À cet égard, je suis optimiste. L’image de centaines d’automobilistes cherchant tous en même temps à recharger leur batterie peut faire peur, mais c’est compter sans le développement progressif des infrastructures et l’évolution technologique rapide des batteries et des chargeurs. En outre, la multiplication des véhicules électriques représente aussi un outil de gestion intelligente du réseau, la question du stockage étant capitale pour celui-ci. Par exemple, un véhicule branché, mais non utilisé, constitue une réserve qui permet aux opérateurs de gérer les pics de demande.

LE SYSTÈME ÉLECTRIQUE VA ÊTRE PROFONDÉMENT DÉCARBONÉ DANS LES DÉCENNIES À VENIR.

Emmanuel Hache, économiste

Le coût des véhicules, sans parler de celui de l’électricité elle-même, ne constitue-t-il pas un obstacle au « grand remplacement » des moteurs thermiques par des moteurs électriques ?

L’Agence internationale de l’énergie, dans les différents scénarios qu’elle a élaborés, estime que le coût unitaire des véhicules électriques va baisser au cours des années. D’un autre côté, la pression sur la fourniture de métaux va probablement se poursuivre. La décennie que nous vivons sera celle de l’instabilité et de la volatilité des marchés. Ce qui me paraît évident, c’est que toute politique de transition énergétique qui négligerait la question sociale serait vouée à l’échec. Il est indispensable que les personnes qui ont besoin d’un véhicule individuel puissent passer à l’électrique; la solution est en partie dans une réduction des ambitions d’autonomie des voitures : la plupart des usages peuvent être assurés avec 120 ou 150 kilomètres d’autonomie par jour.

Et l’hydrogène ? Ne devrait-on pas miser sur cette technologie-là pour diminuer la taille et le poids des batteries ?

L’efficacité énergétique des moteurs à hydrogène est encore insuffisante, mais il ne fait pas de doute que nous aurons besoin de cette option, notamment pour les transports lourds. En fait, il sera nécessaire d’user de tous les leviers si nous voulons vraiment faire face à la crise climatique : l’accent sur le transport collectif, une réduction de la mobilité globale et une sobriété énergétique doivent se conjuguer à l’électrification. De bonnes nouvelles proviennent de l’industrie des batteries, puisqu’elles ont une durée de vie de plus en plus longue, avec des capacités s’érodant moins vite. Cela aura un effet positif sur le marché de l’occasion, notamment. Il est important, pour faciliter l’accession à un véhicule électrique, que l’acheteur dispose d’indicateurs fiables sur l’état exact des batteries.

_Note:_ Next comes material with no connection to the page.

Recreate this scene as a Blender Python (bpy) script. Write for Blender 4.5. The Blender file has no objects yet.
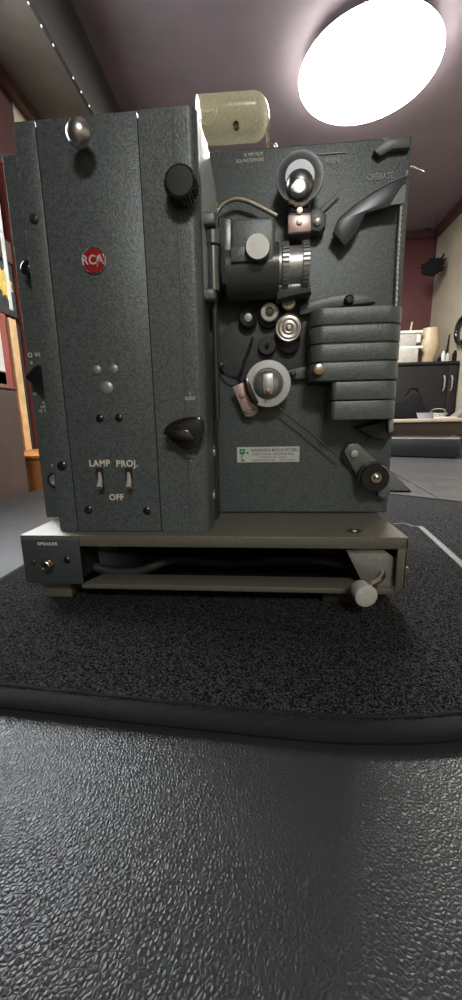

La consommation d’électricité, même si des efforts ont été consentis et ont porté leurs fruits l’hiver dernier, est néanmoins appelée à rester considérable, une fois que le nombre de véhicules électriques aura progressé. Le recours au nucléaire est dès lors inévitable…

Tout doit être fait pour que l’électricité soit décarbonée et provienne au maximum de sources renouvelables. On parle beaucoup des centrales à charbon remises sporadiquement en route en Allemagne, mais moins des progrès impressionnants que ce pays a faits en matière d’énergies non carbonées. Tous les pays européens travaillent à limiter les émissions de gaz à effet de serre ; dans ce cadre, comme la technologie de fusion nucléaire, bien moins dangereuse que la fission, ne donnera pas de résultats probants avant de nombreuses années, un certain nombre de centrales devront continuer à fonctionner. Les projets d’EPR, réacteurs nucléaires de troisième génération, en France et dans plusieurs pays européens, devraient permettre d’assurer la fourniture de courant. Mais je le répète : rien ne sera possible sans des choix politiques fermes en faveur des énergies renouvelables, des investissements d’infrastructure, la prise en compte de la question sociale, la recherche de l’efficacité énergétique et une évolution individuelle et collective vers la sobriété systémique.